- [JOB]
Please transcribe the data that follows without the pictures, keeping every word the same.

- [SOURCE DATA]

▶

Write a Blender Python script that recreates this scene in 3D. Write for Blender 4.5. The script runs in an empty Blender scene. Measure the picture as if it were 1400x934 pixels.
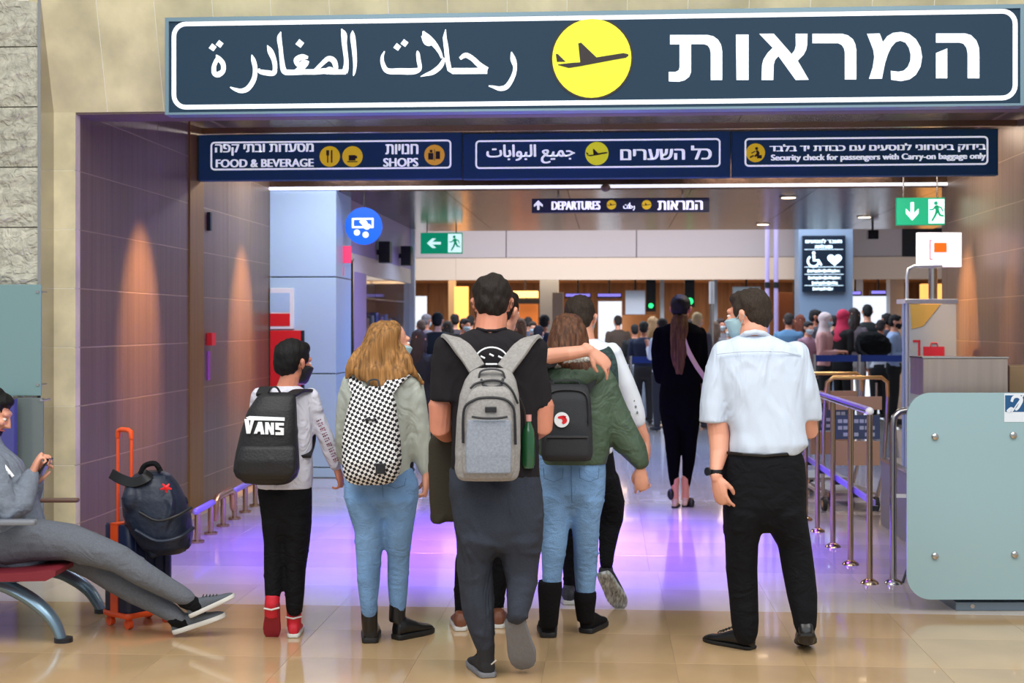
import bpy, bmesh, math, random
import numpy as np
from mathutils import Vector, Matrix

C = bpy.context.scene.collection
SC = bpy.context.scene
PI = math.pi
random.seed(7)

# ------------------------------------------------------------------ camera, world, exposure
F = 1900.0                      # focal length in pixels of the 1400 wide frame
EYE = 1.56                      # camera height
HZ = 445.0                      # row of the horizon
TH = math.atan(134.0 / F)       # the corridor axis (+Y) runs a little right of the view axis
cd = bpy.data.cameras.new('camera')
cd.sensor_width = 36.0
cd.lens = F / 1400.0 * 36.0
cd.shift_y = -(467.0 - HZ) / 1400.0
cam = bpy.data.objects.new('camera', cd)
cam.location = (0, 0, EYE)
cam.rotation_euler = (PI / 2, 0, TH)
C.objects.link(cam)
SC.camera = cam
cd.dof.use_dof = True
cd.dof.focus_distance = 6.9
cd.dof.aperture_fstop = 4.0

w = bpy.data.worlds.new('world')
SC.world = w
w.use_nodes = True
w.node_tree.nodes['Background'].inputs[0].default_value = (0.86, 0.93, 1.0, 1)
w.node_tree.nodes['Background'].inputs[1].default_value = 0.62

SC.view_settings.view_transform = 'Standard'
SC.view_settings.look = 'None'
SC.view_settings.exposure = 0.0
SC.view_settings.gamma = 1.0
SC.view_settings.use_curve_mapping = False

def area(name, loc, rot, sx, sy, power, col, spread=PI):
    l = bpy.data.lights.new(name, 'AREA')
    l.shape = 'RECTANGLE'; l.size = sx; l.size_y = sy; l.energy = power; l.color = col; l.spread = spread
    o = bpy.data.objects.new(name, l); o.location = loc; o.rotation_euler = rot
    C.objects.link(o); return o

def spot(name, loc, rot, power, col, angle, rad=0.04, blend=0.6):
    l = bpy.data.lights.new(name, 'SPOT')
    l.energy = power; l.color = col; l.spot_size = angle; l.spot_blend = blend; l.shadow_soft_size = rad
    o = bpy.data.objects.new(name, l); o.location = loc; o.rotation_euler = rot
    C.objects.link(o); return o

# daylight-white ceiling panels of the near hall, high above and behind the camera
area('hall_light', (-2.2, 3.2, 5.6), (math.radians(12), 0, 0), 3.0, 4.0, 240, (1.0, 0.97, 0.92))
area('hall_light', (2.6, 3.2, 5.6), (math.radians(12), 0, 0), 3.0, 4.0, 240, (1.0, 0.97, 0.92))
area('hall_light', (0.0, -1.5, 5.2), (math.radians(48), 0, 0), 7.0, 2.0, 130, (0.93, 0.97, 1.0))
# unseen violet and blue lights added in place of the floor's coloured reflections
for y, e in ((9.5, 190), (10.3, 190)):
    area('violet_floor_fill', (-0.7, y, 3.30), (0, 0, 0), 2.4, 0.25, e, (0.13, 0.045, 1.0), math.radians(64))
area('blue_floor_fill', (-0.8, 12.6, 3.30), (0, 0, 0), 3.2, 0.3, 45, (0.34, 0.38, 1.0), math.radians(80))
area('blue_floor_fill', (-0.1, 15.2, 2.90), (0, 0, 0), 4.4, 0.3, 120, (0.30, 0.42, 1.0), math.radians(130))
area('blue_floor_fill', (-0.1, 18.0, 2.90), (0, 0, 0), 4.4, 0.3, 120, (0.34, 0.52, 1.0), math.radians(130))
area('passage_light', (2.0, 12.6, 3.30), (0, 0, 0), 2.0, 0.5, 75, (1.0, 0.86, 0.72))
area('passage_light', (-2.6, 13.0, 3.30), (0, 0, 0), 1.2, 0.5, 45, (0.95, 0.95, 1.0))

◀

- [EXPECTED ANSWER]
Write a Blender Python script that recreates this scene in 3D. Write for Blender 4.5. The script runs in an empty Blender scene. Measure the picture as if it were 1400x934 pixels.
import bpy, bmesh, math, random
import numpy as np
from mathutils import Vector, Matrix

C = bpy.context.scene.collection
SC = bpy.context.scene
PI = math.pi
random.seed(7)

# ------------------------------------------------------------------ camera, world, exposure
F = 1900.0                      # focal length in pixels of the 1400 wide frame
EYE = 1.56                      # camera height
HZ = 445.0                      # row of the horizon
TH = math.atan(134.0 / F)       # the corridor axis (+Y) runs a little right of the view axis
cd = bpy.data.cameras.new('camera')
cd.sensor_width = 36.0
cd.lens = F / 1400.0 * 36.0
cd.shift_y = -(467.0 - HZ) / 1400.0
cam = bpy.data.objects.new('camera', cd)
cam.location = (0, 0, EYE)
cam.rotation_euler = (PI / 2, 0, TH)
C.objects.link(cam)
SC.camera = cam
cd.dof.use_dof = True
cd.dof.focus_distance = 6.9
cd.dof.aperture_fstop = 4.0

w = bpy.data.worlds.new('world')
SC.world = w
w.use_nodes = True
w.node_tree.nodes['Background'].inputs[0].default_value = (0.86, 0.93, 1.0, 1)
w.node_tree.nodes['Background'].inputs[1].default_value = 0.62

SC.view_settings.view_transform = 'Standard'
SC.view_settings.look = 'None'
SC.view_settings.exposure = 0.0
SC.view_settings.gamma = 1.0
SC.view_settings.use_curve_mapping = False

def area(name, loc, rot, sx, sy, power, col, spread=PI):
    l = bpy.data.lights.new(name, 'AREA')
    l.shape = 'RECTANGLE'; l.size = sx; l.size_y = sy; l.energy = power; l.color = col; l.spread = spread
    o = bpy.data.objects.new(name, l); o.location = loc; o.rotation_euler = rot
    C.objects.link(o); return o

def spot(name, loc, rot, power, col, angle, rad=0.04, blend=0.6):
    l = bpy.data.lights.new(name, 'SPOT')
    l.energy = power; l.color = col; l.spot_size = angle; l.spot_blend = blend; l.shadow_soft_size = rad
    o = bpy.data.objects.new(name, l); o.location = loc; o.rotation_euler = rot
    C.objects.link(o); return o

# daylight-white ceiling panels of the near hall, high above and behind the camera
area('hall_light', (-2.2, 3.2, 5.6), (math.radians(12), 0, 0), 3.0, 4.0, 240, (1.0, 0.97, 0.92))
area('hall_light', (2.6, 3.2, 5.6), (math.radians(12), 0, 0), 3.0, 4.0, 240, (1.0, 0.97, 0.92))
area('hall_light', (0.0, -1.5, 5.2), (math.radians(48), 0, 0), 7.0, 2.0, 130, (0.93, 0.97, 1.0))
# unseen violet and blue lights added in place of the floor's coloured reflections
for y, e in ((9.5, 190), (10.3, 190)):
    area('violet_floor_fill', (-0.7, y, 3.30), (0, 0, 0), 2.4, 0.25, e, (0.13, 0.045, 1.0), math.radians(64))
area('blue_floor_fill', (-0.8, 12.6, 3.30), (0, 0, 0), 3.2, 0.3, 45, (0.34, 0.38, 1.0), math.radians(80))
area('blue_floor_fill', (-0.1, 15.2, 2.90), (0, 0, 0), 4.4, 0.3, 120, (0.30, 0.42, 1.0), math.radians(130))
area('blue_floor_fill', (-0.1, 18.0, 2.90), (0, 0, 0), 4.4, 0.3, 120, (0.34, 0.52, 1.0), math.radians(130))
area('passage_light', (2.0, 12.6, 3.30), (0, 0, 0), 2.0, 0.5, 75, (1.0, 0.86, 0.72))
area('passage_light', (-2.6, 13.0, 3.30), (0, 0, 0), 1.2, 0.5, 45, (0.95, 0.95, 1.0))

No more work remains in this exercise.